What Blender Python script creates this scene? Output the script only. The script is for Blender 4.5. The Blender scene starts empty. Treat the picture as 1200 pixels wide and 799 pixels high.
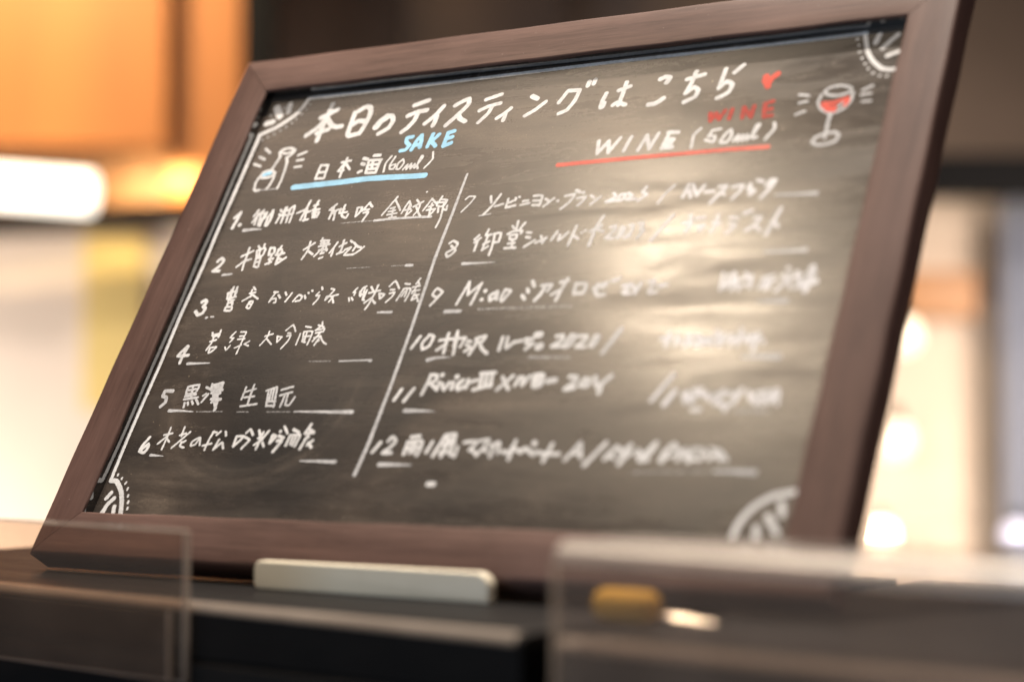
import bpy, bmesh, math, random
import numpy as np
from mathutils import Vector, Matrix
random.seed(4)
sc = bpy.context.scene
C = sc.collection
R = math.radians
CZ = 1.30                                    # height of the lens above the floor

# ------------------------------------------------------------------ camera
cam_d = bpy.data.cameras.new('camera')
cam = bpy.data.objects.new('camera', cam_d); C.objects.link(cam); sc.camera = cam
cam.location = (0, 0, CZ); cam.rotation_euler = (R(90 + 2.1207), 0, 0)
cam_d.sensor_width = 36.0; cam_d.lens = 36.0 * 2182.7 / 1200.0
cam_d.clip_start = .02; cam_d.clip_end = 60
cam_d.dof.use_dof = True; cam_d.dof.focus_distance = 1.0
cam_d.dof.aperture_fstop = 2.75; cam_d.dof.aperture_blades = 0

# ------------------------------------------------------------------ world and light
w = bpy.data.worlds.new('World'); sc.world = w; w.use_nodes = True
bg = w.node_tree.nodes['Background']
bg.inputs[0].default_value = (.58, .66, .86, 1); bg.inputs[1].default_value = .045

def area(name, loc, target, size, power, col, size_y=None, spread=180, shape=None):
    d = bpy.data.lights.new(name, 'AREA'); d.energy = power; d.color = col
    d.shape = shape or ('RECTANGLE' if size_y else 'DISK'); d.size = size
    if size_y: d.size_y = size_y
    d.spread = R(spread)
    o = bpy.data.objects.new(name, d); C.objects.link(o); o.location = loc
    o.rotation_euler = (Vector(target) - Vector(loc)).to_track_quat('-Z', 'Y').to_euler()
    return o
# downlight right above the counter: shades the strip under the top rail
area('overhead_downlight', (.02, 1.17, CZ + 1.60), (0, .9, CZ), .055, 52, (1.0, .88, .76))
# warm ceiling downlight that glares off the board
area('ceiling_downlight', (-.75, .780, CZ + 1.27), (.09, .87, CZ + .07), .12, 6.8, (1.0, .80, .58))
# softer light of the room's ceiling
area('ceiling_glow', (-1.27, 1.34, CZ + 1.75), (0, 1.0, CZ + .15), .95, 5.4, (1.0, .78, .60), .8)
# warm fill added from the right to lift the frame's dark side face
area('side_fill', (1.9, .1, CZ + .35), (.2, .85, CZ), .8, 8, (1.0, .80, .66), .6)
# cool daylight from the front of the shop
area('shop_front_daylight', (-2.4, -1.8, CZ + .4), (0, .9, CZ), 1.6, 27, (.66, .81, 1.0), 1.4)
# unseen front fill, added to brighten the ivory bar
area('front_fill', (-.75, -.75, CZ + .55), (-.05, .85, CZ), .35, 2.5, (1.0, .90, .80))
# unseen lamps added to wash the walls behind with light
area('wall_washer', (-1.6, 3.0, CZ - .75), (-1.35, 3.9, CZ - .2), .5, 27, (1.0, .84, .68), .3)
area('cabinet_washer', (-1.02, 2.75, CZ + 1.25), (-.95, 3.4, CZ + .55), .25, 24, (1.0, .74, .42), .2)
area('niche_fill', (-.66, 3.42, CZ + .44), (-.66, 3.52, CZ + .30), .14, .8, (1.0, .78, .42), .03)  # added to brighten the niche, which the washers miss
area('screen_washer', (1.45, 2.2, CZ + .25), (.85, 3.6, CZ - .30), .6, 8.5, (1.0, .83, .68), .5, 75)

sc.view_settings.view_transform = 'Standard'; sc.view_settings.look = 'None'
sc.view_settings.exposure = 0.06; sc.view_settings.gamma = 1
sc.cycles.max_bounces = 8; sc.cycles.transparent_max_bounces = 16

# ------------------------------------------------------------------ helpers
def newmat(name, col=(.5, .5, .5), rough=.5, metal=0, ior=1.5, spec=None):
    m = bpy.data.materials.new(name); m.use_nodes = True
    b = m.node_tree.nodes['Principled BSDF']
    b.inputs['Base Color'].default_value = (*col, 1); b.inputs['Roughness'].default_value = rough
    b.inputs['Metallic'].default_value = metal; b.inputs['IOR'].default_value = ior
    if spec is not None: b.inputs['Specular IOR Level'].default_value = spec
    return m, m.node_tree, b
def nd(t, typ, **kw):
    n = t.nodes.new(typ)
    for k, v in kw.items():
        if k in n.inputs: n.inputs[k].default_value = v
        else: setattr(n, k, v)
    return n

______

Reproduce all of the data exactly; the pictures do not belong in the copy.

→ **FULL OUTPUT**:
What Blender Python script creates this scene? Output the script only. The script is for Blender 4.5. The Blender scene starts empty. Treat the picture as 1200 pixels wide and 799 pixels high.
import bpy, bmesh, math, random
import numpy as np
from mathutils import Vector, Matrix
random.seed(4)
sc = bpy.context.scene
C = sc.collection
R = math.radians
CZ = 1.30                                    # height of the lens above the floor

# ------------------------------------------------------------------ camera
cam_d = bpy.data.cameras.new('camera')
cam = bpy.data.objects.new('camera', cam_d); C.objects.link(cam); sc.camera = cam
cam.location = (0, 0, CZ); cam.rotation_euler = (R(90 + 2.1207), 0, 0)
cam_d.sensor_width = 36.0; cam_d.lens = 36.0 * 2182.7 / 1200.0
cam_d.clip_start = .02; cam_d.clip_end = 60
cam_d.dof.use_dof = True; cam_d.dof.focus_distance = 1.0
cam_d.dof.aperture_fstop = 2.75; cam_d.dof.aperture_blades = 0

# ------------------------------------------------------------------ world and light
w = bpy.data.worlds.new('World'); sc.world = w; w.use_nodes = True
bg = w.node_tree.nodes['Background']
bg.inputs[0].default_value = (.58, .66, .86, 1); bg.inputs[1].default_value = .045

def area(name, loc, target, size, power, col, size_y=None, spread=180, shape=None):
    d = bpy.data.lights.new(name, 'AREA'); d.energy = power; d.color = col
    d.shape = shape or ('RECTANGLE' if size_y else 'DISK'); d.size = size
    if size_y: d.size_y = size_y
    d.spread = R(spread)
    o = bpy.data.objects.new(name, d); C.objects.link(o); o.location = loc
    o.rotation_euler = (Vector(target) - Vector(loc)).to_track_quat('-Z', 'Y').to_euler()
    return o
# downlight right above the counter: shades the strip under the top rail
area('overhead_downlight', (.02, 1.17, CZ + 1.60), (0, .9, CZ), .055, 52, (1.0, .88, .76))
# warm ceiling downlight that glares off the board
area('ceiling_downlight', (-.75, .780, CZ + 1.27), (.09, .87, CZ + .07), .12, 6.8, (1.0, .80, .58))
# softer light of the room's ceiling
area('ceiling_glow', (-1.27, 1.34, CZ + 1.75), (0, 1.0, CZ + .15), .95, 5.4, (1.0, .78, .60), .8)
# warm fill added from the right to lift the frame's dark side face
area('side_fill', (1.9, .1, CZ + .35), (.2, .85, CZ), .8, 8, (1.0, .80, .66), .6)
# cool daylight from the front of the shop
area('shop_front_daylight', (-2.4, -1.8, CZ + .4), (0, .9, CZ), 1.6, 27, (.66, .81, 1.0), 1.4)
# unseen front fill, added to brighten the ivory bar
area('front_fill', (-.75, -.75, CZ + .55), (-.05, .85, CZ), .35, 2.5, (1.0, .90, .80))
# unseen lamps added to wash the walls behind with light
area('wall_washer', (-1.6, 3.0, CZ - .75), (-1.35, 3.9, CZ - .2), .5, 27, (1.0, .84, .68), .3)
area('cabinet_washer', (-1.02, 2.75, CZ + 1.25), (-.95, 3.4, CZ + .55), .25, 24, (1.0, .74, .42), .2)
area('niche_fill', (-.66, 3.42, CZ + .44), (-.66, 3.52, CZ + .30), .14, .8, (1.0, .78, .42), .03)  # added to brighten the niche, which the washers miss
area('screen_washer', (1.45, 2.2, CZ + .25), (.85, 3.6, CZ - .30), .6, 8.5, (1.0, .83, .68), .5, 75)

sc.view_settings.view_transform = 'Standard'; sc.view_settings.look = 'None'
sc.view_settings.exposure = 0.06; sc.view_settings.gamma = 1
sc.cycles.max_bounces = 8; sc.cycles.transparent_max_bounces = 16

# ------------------------------------------------------------------ helpers
def newmat(name, col=(.5, .5, .5), rough=.5, metal=0, ior=1.5, spec=None):
    m = bpy.data.materials.new(name); m.use_nodes = True
    b = m.node_tree.nodes['Principled BSDF']
    b.inputs['Base Color'].default_value = (*col, 1); b.inputs['Roughness'].default_value = rough
    b.inputs['Metallic'].default_value = metal; b.inputs['IOR'].default_value = ior
    if spec is not None: b.inputs['Specular IOR Level'].default_value = spec
    return m, m.node_tree, b
def nd(t, typ, **kw):
    n = t.nodes.new(typ)
    for k, v in kw.items():
        if k in n.inputs: n.inputs[k].default_value = v
        else: setattr(n, k, v)
    return n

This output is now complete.